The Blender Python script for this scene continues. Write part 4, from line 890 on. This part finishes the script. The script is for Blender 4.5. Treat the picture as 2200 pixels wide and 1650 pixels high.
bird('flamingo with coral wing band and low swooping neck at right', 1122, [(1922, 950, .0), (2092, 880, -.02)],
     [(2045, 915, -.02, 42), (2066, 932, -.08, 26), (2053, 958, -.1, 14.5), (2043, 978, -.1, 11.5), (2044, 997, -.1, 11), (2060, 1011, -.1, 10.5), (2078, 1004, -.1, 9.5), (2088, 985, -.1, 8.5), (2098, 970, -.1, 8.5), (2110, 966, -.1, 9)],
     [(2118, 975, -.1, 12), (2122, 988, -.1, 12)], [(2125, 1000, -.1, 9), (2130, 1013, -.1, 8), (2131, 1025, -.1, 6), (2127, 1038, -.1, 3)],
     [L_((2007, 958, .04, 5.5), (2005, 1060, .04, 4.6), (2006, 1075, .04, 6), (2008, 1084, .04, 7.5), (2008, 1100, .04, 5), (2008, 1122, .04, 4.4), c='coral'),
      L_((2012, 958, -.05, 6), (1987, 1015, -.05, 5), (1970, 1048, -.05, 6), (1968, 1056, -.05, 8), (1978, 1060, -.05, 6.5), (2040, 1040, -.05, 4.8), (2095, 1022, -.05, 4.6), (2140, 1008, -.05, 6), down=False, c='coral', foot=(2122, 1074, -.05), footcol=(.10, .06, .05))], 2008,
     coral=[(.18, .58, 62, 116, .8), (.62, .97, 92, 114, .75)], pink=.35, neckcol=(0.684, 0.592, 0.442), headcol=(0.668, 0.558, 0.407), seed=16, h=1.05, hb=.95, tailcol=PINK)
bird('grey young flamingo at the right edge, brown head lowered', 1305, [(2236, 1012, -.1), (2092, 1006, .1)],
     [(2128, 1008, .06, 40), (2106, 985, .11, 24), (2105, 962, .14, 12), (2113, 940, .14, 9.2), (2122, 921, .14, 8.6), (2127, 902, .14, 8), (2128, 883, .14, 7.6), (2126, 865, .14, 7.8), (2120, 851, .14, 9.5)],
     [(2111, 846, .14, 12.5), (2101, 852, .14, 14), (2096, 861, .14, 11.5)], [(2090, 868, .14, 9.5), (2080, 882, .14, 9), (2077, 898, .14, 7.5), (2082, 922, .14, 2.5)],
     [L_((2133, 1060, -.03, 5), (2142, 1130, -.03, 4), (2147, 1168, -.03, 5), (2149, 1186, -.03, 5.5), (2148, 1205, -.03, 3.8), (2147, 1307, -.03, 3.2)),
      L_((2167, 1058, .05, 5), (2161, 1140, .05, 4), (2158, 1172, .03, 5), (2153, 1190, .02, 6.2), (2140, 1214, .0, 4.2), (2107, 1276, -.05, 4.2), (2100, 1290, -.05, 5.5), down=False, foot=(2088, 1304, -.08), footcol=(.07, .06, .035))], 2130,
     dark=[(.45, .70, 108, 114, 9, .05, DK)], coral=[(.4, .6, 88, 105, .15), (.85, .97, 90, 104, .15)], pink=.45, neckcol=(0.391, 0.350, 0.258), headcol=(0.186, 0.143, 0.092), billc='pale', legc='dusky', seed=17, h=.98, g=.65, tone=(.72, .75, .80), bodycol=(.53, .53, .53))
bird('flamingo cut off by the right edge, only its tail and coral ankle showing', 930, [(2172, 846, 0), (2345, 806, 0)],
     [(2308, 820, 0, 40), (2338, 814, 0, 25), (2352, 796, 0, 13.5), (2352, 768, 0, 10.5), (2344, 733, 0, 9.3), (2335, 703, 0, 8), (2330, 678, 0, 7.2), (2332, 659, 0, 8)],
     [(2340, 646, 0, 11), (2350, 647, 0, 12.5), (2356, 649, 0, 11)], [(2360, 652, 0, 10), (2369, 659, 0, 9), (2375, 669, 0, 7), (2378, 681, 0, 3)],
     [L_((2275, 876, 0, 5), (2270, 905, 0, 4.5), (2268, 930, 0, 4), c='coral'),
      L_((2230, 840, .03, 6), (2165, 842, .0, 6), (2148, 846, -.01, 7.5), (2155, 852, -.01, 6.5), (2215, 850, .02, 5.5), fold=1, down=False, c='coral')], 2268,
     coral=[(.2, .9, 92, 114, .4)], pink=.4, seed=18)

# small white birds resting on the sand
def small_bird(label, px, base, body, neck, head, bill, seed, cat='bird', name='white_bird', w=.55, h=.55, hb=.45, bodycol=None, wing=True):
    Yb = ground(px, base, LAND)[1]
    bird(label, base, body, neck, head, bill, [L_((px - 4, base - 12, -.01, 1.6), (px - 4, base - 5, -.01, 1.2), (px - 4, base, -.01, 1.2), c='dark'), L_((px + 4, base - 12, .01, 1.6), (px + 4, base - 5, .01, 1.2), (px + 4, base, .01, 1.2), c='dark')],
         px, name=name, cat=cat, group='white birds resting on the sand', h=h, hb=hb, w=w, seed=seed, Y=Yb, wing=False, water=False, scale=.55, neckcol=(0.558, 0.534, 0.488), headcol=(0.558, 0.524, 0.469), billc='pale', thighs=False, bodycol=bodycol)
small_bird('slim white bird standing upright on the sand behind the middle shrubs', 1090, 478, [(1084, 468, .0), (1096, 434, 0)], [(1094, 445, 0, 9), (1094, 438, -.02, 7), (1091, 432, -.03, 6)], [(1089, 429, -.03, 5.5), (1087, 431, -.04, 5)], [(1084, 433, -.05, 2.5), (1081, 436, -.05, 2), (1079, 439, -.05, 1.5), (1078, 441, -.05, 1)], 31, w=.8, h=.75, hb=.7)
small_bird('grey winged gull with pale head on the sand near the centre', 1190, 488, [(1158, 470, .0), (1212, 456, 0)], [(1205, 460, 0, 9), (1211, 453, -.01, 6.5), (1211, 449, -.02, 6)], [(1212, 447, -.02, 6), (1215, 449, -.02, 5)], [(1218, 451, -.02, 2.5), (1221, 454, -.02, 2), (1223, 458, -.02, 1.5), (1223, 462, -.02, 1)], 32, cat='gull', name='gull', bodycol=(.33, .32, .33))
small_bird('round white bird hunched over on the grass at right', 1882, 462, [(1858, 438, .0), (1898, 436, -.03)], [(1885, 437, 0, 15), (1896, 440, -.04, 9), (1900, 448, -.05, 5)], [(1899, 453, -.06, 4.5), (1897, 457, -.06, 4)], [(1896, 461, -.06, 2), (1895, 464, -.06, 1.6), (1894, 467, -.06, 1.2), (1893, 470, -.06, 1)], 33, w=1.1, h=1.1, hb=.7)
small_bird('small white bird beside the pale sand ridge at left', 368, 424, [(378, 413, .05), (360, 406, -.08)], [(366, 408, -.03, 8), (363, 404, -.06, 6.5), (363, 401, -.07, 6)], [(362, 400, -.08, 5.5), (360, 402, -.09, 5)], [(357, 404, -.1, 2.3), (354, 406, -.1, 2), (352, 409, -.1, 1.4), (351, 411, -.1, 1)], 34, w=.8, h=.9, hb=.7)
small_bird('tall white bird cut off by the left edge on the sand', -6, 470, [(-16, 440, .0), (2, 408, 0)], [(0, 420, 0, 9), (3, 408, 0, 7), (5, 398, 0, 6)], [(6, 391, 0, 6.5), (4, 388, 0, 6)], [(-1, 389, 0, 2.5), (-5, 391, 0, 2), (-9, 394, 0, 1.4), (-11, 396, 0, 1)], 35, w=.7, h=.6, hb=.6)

◇ ◇ ◇ ◇ ◇ ◇ ◇

# Requirements
Retype the listing. Match it exactly.

# Finished answer
The Blender Python script for this scene continues. Write part 4, from line 890 on. This part finishes the script. The script is for Blender 4.5. Treat the picture as 2200 pixels wide and 1650 pixels high.
bird('flamingo with coral wing band and low swooping neck at right', 1122, [(1922, 950, .0), (2092, 880, -.02)],
     [(2045, 915, -.02, 42), (2066, 932, -.08, 26), (2053, 958, -.1, 14.5), (2043, 978, -.1, 11.5), (2044, 997, -.1, 11), (2060, 1011, -.1, 10.5), (2078, 1004, -.1, 9.5), (2088, 985, -.1, 8.5), (2098, 970, -.1, 8.5), (2110, 966, -.1, 9)],
     [(2118, 975, -.1, 12), (2122, 988, -.1, 12)], [(2125, 1000, -.1, 9), (2130, 1013, -.1, 8), (2131, 1025, -.1, 6), (2127, 1038, -.1, 3)],
     [L_((2007, 958, .04, 5.5), (2005, 1060, .04, 4.6), (2006, 1075, .04, 6), (2008, 1084, .04, 7.5), (2008, 1100, .04, 5), (2008, 1122, .04, 4.4), c='coral'),
      L_((2012, 958, -.05, 6), (1987, 1015, -.05, 5), (1970, 1048, -.05, 6), (1968, 1056, -.05, 8), (1978, 1060, -.05, 6.5), (2040, 1040, -.05, 4.8), (2095, 1022, -.05, 4.6), (2140, 1008, -.05, 6), down=False, c='coral', foot=(2122, 1074, -.05), footcol=(.10, .06, .05))], 2008,
     coral=[(.18, .58, 62, 116, .8), (.62, .97, 92, 114, .75)], pink=.35, neckcol=(0.684, 0.592, 0.442), headcol=(0.668, 0.558, 0.407), seed=16, h=1.05, hb=.95, tailcol=PINK)
bird('grey young flamingo at the right edge, brown head lowered', 1305, [(2236, 1012, -.1), (2092, 1006, .1)],
     [(2128, 1008, .06, 40), (2106, 985, .11, 24), (2105, 962, .14, 12), (2113, 940, .14, 9.2), (2122, 921, .14, 8.6), (2127, 902, .14, 8), (2128, 883, .14, 7.6), (2126, 865, .14, 7.8), (2120, 851, .14, 9.5)],
     [(2111, 846, .14, 12.5), (2101, 852, .14, 14), (2096, 861, .14, 11.5)], [(2090, 868, .14, 9.5), (2080, 882, .14, 9), (2077, 898, .14, 7.5), (2082, 922, .14, 2.5)],
     [L_((2133, 1060, -.03, 5), (2142, 1130, -.03, 4), (2147, 1168, -.03, 5), (2149, 1186, -.03, 5.5), (2148, 1205, -.03, 3.8), (2147, 1307, -.03, 3.2)),
      L_((2167, 1058, .05, 5), (2161, 1140, .05, 4), (2158, 1172, .03, 5), (2153, 1190, .02, 6.2), (2140, 1214, .0, 4.2), (2107, 1276, -.05, 4.2), (2100, 1290, -.05, 5.5), down=False, foot=(2088, 1304, -.08), footcol=(.07, .06, .035))], 2130,
     dark=[(.45, .70, 108, 114, 9, .05, DK)], coral=[(.4, .6, 88, 105, .15), (.85, .97, 90, 104, .15)], pink=.45, neckcol=(0.391, 0.350, 0.258), headcol=(0.186, 0.143, 0.092), billc='pale', legc='dusky', seed=17, h=.98, g=.65, tone=(.72, .75, .80), bodycol=(.53, .53, .53))
bird('flamingo cut off by the right edge, only its tail and coral ankle showing', 930, [(2172, 846, 0), (2345, 806, 0)],
     [(2308, 820, 0, 40), (2338, 814, 0, 25), (2352, 796, 0, 13.5), (2352, 768, 0, 10.5), (2344, 733, 0, 9.3), (2335, 703, 0, 8), (2330, 678, 0, 7.2), (2332, 659, 0, 8)],
     [(2340, 646, 0, 11), (2350, 647, 0, 12.5), (2356, 649, 0, 11)], [(2360, 652, 0, 10), (2369, 659, 0, 9), (2375, 669, 0, 7), (2378, 681, 0, 3)],
     [L_((2275, 876, 0, 5), (2270, 905, 0, 4.5), (2268, 930, 0, 4), c='coral'),
      L_((2230, 840, .03, 6), (2165, 842, .0, 6), (2148, 846, -.01, 7.5), (2155, 852, -.01, 6.5), (2215, 850, .02, 5.5), fold=1, down=False, c='coral')], 2268,
     coral=[(.2, .9, 92, 114, .4)], pink=.4, seed=18)

# small white birds resting on the sand
def small_bird(label, px, base, body, neck, head, bill, seed, cat='bird', name='white_bird', w=.55, h=.55, hb=.45, bodycol=None, wing=True):
    Yb = ground(px, base, LAND)[1]
    bird(label, base, body, neck, head, bill, [L_((px - 4, base - 12, -.01, 1.6), (px - 4, base - 5, -.01, 1.2), (px - 4, base, -.01, 1.2), c='dark'), L_((px + 4, base - 12, .01, 1.6), (px + 4, base - 5, .01, 1.2), (px + 4, base, .01, 1.2), c='dark')],
         px, name=name, cat=cat, group='white birds resting on the sand', h=h, hb=hb, w=w, seed=seed, Y=Yb, wing=False, water=False, scale=.55, neckcol=(0.558, 0.534, 0.488), headcol=(0.558, 0.524, 0.469), billc='pale', thighs=False, bodycol=bodycol)
small_bird('slim white bird standing upright on the sand behind the middle shrubs', 1090, 478, [(1084, 468, .0), (1096, 434, 0)], [(1094, 445, 0, 9), (1094, 438, -.02, 7), (1091, 432, -.03, 6)], [(1089, 429, -.03, 5.5), (1087, 431, -.04, 5)], [(1084, 433, -.05, 2.5), (1081, 436, -.05, 2), (1079, 439, -.05, 1.5), (1078, 441, -.05, 1)], 31, w=.8, h=.75, hb=.7)
small_bird('grey winged gull with pale head on the sand near the centre', 1190, 488, [(1158, 470, .0), (1212, 456, 0)], [(1205, 460, 0, 9), (1211, 453, -.01, 6.5), (1211, 449, -.02, 6)], [(1212, 447, -.02, 6), (1215, 449, -.02, 5)], [(1218, 451, -.02, 2.5), (1221, 454, -.02, 2), (1223, 458, -.02, 1.5), (1223, 462, -.02, 1)], 32, cat='gull', name='gull', bodycol=(.33, .32, .33))
small_bird('round white bird hunched over on the grass at right', 1882, 462, [(1858, 438, .0), (1898, 436, -.03)], [(1885, 437, 0, 15), (1896, 440, -.04, 9), (1900, 448, -.05, 5)], [(1899, 453, -.06, 4.5), (1897, 457, -.06, 4)], [(1896, 461, -.06, 2), (1895, 464, -.06, 1.6), (1894, 467, -.06, 1.2), (1893, 470, -.06, 1)], 33, w=1.1, h=1.1, hb=.7)
small_bird('small white bird beside the pale sand ridge at left', 368, 424, [(378, 413, .05), (360, 406, -.08)], [(366, 408, -.03, 8), (363, 404, -.06, 6.5), (363, 401, -.07, 6)], [(362, 400, -.08, 5.5), (360, 402, -.09, 5)], [(357, 404, -.1, 2.3), (354, 406, -.1, 2), (352, 409, -.1, 1.4), (351, 411, -.1, 1)], 34, w=.8, h=.9, hb=.7)
small_bird('tall white bird cut off by the left edge on the sand', -6, 470, [(-16, 440, .0), (2, 408, 0)], [(0, 420, 0, 9), (3, 408, 0, 7), (5, 398, 0, 6)], [(6, 391, 0, 6.5), (4, 388, 0, 6)], [(-1, 389, 0, 2.5), (-5, 391, 0, 2), (-9, 394, 0, 1.4), (-11, 396, 0, 1)], 35, w=.7, h=.6, hb=.6)